[START]

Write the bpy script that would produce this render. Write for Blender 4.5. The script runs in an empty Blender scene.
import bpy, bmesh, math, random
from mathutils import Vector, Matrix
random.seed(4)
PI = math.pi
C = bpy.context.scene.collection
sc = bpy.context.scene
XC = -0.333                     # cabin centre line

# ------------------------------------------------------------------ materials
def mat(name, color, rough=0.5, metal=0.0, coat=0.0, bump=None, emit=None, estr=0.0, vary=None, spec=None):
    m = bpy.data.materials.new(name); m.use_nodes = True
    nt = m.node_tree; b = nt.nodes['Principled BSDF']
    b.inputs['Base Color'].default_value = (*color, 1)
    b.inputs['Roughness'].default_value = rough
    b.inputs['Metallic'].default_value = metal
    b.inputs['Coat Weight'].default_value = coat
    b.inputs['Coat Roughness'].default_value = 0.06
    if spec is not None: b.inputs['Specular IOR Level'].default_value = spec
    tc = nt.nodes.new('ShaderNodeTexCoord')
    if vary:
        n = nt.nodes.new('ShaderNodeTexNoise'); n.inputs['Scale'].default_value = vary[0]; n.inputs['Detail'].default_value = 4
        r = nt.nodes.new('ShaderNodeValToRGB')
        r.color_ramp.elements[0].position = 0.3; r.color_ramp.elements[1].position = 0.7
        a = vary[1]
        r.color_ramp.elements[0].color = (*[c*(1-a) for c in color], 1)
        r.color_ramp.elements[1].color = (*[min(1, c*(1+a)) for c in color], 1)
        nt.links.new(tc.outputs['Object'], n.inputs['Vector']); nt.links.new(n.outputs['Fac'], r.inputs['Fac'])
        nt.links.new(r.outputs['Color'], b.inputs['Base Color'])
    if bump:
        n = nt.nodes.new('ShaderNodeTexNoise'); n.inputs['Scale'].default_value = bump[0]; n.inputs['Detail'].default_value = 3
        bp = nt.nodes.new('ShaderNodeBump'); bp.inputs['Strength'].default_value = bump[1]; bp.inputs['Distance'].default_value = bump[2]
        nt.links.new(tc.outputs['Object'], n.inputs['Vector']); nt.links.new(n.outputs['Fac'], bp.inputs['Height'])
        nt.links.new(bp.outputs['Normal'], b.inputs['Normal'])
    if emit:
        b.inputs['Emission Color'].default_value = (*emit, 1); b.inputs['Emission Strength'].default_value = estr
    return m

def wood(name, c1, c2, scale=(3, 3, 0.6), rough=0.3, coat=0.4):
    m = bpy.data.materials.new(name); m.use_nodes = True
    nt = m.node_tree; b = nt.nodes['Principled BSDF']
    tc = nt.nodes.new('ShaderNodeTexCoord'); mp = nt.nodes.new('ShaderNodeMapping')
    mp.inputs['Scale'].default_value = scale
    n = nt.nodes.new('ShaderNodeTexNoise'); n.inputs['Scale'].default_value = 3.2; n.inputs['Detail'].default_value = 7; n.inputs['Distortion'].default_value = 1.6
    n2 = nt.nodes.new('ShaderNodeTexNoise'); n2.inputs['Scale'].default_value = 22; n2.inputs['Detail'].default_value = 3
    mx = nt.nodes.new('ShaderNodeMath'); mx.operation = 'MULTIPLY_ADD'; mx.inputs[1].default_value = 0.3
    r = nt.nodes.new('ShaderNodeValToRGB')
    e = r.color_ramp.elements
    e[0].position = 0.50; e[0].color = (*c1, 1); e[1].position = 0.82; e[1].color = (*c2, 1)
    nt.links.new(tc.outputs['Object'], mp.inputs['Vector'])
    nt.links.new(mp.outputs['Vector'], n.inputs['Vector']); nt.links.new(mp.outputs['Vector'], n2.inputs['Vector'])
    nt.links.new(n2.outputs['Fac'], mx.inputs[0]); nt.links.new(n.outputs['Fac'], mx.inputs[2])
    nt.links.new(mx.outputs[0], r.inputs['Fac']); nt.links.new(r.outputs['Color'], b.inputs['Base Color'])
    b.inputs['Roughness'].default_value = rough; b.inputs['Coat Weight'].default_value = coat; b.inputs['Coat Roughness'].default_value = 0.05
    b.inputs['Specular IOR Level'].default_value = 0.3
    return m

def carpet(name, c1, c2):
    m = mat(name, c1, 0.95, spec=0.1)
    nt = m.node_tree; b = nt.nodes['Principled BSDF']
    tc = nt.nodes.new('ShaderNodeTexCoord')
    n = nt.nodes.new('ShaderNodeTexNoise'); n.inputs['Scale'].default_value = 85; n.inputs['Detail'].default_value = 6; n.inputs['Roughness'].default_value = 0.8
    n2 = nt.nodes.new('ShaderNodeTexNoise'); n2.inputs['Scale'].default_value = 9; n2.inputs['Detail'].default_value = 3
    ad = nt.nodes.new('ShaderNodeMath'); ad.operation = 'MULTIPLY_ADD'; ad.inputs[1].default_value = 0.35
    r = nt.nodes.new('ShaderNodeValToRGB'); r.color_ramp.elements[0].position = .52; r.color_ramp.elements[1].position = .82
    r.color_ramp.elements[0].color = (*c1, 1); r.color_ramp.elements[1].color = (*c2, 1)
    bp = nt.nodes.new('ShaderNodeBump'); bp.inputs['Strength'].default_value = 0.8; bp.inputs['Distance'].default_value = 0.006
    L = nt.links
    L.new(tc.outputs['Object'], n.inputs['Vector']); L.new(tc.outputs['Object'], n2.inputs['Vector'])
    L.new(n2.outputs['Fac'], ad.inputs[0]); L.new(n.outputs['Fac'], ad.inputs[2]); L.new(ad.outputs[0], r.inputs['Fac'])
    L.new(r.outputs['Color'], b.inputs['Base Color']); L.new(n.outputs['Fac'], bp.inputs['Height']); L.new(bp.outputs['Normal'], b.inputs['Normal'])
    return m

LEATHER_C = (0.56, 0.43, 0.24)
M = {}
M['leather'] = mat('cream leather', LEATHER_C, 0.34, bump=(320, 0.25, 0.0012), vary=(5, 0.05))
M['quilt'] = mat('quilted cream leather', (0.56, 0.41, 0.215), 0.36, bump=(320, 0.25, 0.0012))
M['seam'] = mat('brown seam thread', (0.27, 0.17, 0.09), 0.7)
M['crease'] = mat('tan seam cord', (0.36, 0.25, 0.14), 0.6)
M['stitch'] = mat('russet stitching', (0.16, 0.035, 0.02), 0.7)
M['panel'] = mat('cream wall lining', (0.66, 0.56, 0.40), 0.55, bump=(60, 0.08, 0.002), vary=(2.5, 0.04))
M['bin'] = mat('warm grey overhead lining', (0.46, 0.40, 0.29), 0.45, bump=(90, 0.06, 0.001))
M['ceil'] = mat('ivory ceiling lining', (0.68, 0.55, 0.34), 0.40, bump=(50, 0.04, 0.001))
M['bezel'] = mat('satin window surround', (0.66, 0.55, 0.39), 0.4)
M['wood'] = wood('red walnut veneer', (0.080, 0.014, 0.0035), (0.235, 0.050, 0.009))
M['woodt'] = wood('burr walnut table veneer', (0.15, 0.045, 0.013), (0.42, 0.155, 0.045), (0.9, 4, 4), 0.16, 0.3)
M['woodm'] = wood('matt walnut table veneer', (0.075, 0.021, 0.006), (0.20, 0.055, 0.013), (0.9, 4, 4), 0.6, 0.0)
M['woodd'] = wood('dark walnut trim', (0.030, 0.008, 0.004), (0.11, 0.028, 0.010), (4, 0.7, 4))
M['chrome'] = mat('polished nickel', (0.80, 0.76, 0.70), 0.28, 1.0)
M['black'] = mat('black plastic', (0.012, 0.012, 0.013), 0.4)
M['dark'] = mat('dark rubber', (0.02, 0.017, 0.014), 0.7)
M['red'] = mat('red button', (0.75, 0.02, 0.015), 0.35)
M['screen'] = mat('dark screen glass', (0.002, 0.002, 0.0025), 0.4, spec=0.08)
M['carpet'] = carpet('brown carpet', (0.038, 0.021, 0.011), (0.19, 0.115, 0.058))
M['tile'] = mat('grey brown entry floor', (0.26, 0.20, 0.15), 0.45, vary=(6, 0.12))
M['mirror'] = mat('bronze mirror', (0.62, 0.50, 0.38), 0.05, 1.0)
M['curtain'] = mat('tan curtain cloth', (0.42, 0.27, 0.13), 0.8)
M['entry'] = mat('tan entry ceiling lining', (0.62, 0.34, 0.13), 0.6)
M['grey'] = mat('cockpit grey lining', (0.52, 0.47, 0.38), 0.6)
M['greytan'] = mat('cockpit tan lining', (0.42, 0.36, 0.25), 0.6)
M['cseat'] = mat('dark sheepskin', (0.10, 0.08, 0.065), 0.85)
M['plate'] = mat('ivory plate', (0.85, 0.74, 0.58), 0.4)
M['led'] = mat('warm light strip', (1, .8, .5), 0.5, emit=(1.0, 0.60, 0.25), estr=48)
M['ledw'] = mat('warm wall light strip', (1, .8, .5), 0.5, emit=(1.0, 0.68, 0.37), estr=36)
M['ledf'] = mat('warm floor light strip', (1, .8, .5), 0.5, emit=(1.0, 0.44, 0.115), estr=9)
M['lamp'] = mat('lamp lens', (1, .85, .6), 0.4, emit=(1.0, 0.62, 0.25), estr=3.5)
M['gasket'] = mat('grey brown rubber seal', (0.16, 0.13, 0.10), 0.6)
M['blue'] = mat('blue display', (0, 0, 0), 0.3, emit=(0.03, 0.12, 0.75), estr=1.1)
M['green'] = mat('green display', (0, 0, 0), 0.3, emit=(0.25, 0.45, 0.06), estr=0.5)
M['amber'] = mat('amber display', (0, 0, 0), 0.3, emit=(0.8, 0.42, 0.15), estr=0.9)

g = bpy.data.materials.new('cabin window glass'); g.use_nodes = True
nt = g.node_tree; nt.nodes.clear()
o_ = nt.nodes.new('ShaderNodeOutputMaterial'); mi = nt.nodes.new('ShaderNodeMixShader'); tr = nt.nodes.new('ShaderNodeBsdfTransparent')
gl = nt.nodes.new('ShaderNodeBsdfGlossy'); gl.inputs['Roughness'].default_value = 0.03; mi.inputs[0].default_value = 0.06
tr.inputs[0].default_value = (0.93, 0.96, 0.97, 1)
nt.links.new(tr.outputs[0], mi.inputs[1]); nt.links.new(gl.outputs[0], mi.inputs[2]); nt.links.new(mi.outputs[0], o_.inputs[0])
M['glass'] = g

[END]

Exercise goal:
Only the lines from the start of the data to the line holding "XC = -0.333" are wanted; return them exactly, both ends included.

The output:
Write the bpy script that would produce this render. Write for Blender 4.5. The script runs in an empty Blender scene.
import bpy, bmesh, math, random
from mathutils import Vector, Matrix
random.seed(4)
PI = math.pi
C = bpy.context.scene.collection
sc = bpy.context.scene
XC = -0.333                     # cabin centre line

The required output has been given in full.